Part 1 focuses on Sault Ste Marie and North Bay in Ontario. Part 2 focuses on Captain Cook, Hawaii. Part 3 takes place in Ireland.
I could use some tips. Nothing I come up with feels original enough to me.
Honestly, I got my start by writing Ciem and Battle for Gerosha superhero and romance comics using The Sims, to demonstrate to other Sims 2 storytellers in the 2000s that it was possible to write something with the game other than teen pregnancy drama, which seemed to be the only thing anyone wrote about back then.
Ciem was a particular challenge, because I wanted her to be a somewhat original-ish centipede themed heroine, yet her DSHW format webcomic pages took lots of style cues from the DVDs for the Sam Raimi Spider-Man films.
I changed up the continuity in 2012, because I was upset that the clown Obama won reelection, convinced America was stupid and beyond saving. (Romney didn't impress me much either.)
So then came the time to envision what would happen in an alternate history not too far in the future, roughly a decade. I wanted to know how my characters would deal with societal collapse.
But then, I wanted to know what got them to where I found them, so I rough outlined pitches for entire prequels for every major character and their respective supporting cast.
Sodality became the series of after collapse. Swappernetters was an experiment in a successive generation dealing with a despotic regime arising out of the ashes, as society tried to rebuild.
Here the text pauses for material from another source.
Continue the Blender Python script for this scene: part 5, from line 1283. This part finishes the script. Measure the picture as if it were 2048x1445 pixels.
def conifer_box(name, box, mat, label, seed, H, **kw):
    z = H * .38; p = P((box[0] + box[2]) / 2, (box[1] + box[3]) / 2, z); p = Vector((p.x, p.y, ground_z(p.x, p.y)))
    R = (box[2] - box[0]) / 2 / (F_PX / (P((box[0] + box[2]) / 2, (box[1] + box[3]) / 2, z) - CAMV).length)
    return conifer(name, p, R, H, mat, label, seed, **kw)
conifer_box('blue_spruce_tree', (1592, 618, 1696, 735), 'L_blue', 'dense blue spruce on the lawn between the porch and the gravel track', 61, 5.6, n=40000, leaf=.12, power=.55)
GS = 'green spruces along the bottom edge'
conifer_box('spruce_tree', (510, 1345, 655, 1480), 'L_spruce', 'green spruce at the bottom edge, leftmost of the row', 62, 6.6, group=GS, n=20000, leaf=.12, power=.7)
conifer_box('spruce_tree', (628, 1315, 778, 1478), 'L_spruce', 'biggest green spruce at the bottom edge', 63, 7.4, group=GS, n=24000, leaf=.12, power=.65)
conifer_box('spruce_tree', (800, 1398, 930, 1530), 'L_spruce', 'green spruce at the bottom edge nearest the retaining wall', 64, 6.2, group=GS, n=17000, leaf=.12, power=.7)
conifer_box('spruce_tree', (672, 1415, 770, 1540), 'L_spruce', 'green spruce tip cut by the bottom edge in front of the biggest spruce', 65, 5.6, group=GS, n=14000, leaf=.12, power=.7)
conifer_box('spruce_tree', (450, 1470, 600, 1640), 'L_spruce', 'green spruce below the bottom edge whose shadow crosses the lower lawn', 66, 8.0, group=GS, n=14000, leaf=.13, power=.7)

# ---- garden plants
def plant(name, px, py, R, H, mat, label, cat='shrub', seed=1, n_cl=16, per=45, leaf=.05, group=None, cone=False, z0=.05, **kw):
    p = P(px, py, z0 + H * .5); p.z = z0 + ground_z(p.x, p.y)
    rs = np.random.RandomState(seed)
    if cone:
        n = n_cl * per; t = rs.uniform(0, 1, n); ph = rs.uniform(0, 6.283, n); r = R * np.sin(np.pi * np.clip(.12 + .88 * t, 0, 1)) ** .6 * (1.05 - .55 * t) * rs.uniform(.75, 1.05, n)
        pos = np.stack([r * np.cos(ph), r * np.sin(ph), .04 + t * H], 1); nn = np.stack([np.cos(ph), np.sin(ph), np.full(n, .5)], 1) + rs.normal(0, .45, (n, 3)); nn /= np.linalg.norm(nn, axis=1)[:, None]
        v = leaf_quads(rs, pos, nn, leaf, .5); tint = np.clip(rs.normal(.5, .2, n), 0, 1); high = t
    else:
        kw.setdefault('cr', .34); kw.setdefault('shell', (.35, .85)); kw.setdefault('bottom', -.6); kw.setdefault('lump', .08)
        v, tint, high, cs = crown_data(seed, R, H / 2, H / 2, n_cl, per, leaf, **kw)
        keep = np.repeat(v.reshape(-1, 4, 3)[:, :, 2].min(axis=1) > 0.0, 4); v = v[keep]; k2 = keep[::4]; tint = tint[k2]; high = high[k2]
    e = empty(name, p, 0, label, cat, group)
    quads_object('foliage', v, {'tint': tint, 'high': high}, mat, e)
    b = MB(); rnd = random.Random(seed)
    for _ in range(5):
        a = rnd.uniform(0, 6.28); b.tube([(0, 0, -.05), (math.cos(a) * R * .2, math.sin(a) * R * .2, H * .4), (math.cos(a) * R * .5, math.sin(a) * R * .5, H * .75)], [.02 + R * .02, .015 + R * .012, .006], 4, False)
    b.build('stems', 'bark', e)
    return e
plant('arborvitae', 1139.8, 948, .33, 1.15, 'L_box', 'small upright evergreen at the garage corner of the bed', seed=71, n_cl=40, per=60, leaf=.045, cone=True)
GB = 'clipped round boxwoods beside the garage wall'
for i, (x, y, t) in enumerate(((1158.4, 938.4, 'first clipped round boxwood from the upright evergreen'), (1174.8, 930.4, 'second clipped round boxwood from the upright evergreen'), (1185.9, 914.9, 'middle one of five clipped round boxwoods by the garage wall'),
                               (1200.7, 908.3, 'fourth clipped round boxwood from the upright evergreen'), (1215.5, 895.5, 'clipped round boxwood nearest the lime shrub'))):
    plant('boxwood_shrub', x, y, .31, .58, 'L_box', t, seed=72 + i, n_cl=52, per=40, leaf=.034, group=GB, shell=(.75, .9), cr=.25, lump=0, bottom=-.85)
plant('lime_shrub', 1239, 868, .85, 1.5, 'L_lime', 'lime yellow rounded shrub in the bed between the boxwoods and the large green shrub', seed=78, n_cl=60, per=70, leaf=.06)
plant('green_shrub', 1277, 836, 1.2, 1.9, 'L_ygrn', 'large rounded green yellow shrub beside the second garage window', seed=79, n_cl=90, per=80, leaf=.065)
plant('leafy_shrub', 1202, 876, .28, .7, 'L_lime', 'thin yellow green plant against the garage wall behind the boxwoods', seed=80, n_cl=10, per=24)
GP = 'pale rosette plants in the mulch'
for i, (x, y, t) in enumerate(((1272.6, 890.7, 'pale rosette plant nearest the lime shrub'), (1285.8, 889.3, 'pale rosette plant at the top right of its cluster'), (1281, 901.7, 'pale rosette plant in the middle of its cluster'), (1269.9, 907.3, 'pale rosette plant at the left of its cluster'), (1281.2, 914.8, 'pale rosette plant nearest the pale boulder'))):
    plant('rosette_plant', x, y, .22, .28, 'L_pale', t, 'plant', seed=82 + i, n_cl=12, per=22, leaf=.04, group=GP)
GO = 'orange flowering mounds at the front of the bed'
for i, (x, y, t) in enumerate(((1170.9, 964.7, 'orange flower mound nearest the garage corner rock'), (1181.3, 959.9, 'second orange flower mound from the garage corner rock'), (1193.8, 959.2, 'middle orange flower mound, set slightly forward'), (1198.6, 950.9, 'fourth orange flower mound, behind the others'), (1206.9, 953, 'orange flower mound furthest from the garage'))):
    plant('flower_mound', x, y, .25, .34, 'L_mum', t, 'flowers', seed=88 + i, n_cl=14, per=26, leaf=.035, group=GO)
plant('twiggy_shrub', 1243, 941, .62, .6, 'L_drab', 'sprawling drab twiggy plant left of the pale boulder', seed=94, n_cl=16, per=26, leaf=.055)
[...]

But the prequels, of everyone doing their part to fight the collapse, only to fail in the end, created an even richer diversity.
As for Anarteq: I studied a little Inuit mythology because I was still bored, and because Greek and Norse had been done to death. I also studied Hawaiian mythology, originally because of a challenge on Fandom.
I made the Anarteq series happen in Canada as part of a self-imposed challenge to see if I could write a Canadian hero. I previously didn't have anything set in Canada.
The Horrorday Gang was born of Christmas song parodies corrupting the protagonists, plus a desire to incorporate my own version of Krampus into the mythology, because I was so impressed with Michael Dougherty's film.
I made Rob Strainer a character to honor the life and personal legal crusade of Bob Miner, who fought an ugly war against North Dakota state corruption to his dying day.
Cherinob was mostly inspired by Touched by an Angel and the Underworld movies. I don't remember seeing any movies about radioactive angels, so I decided to be the first to tell such a story.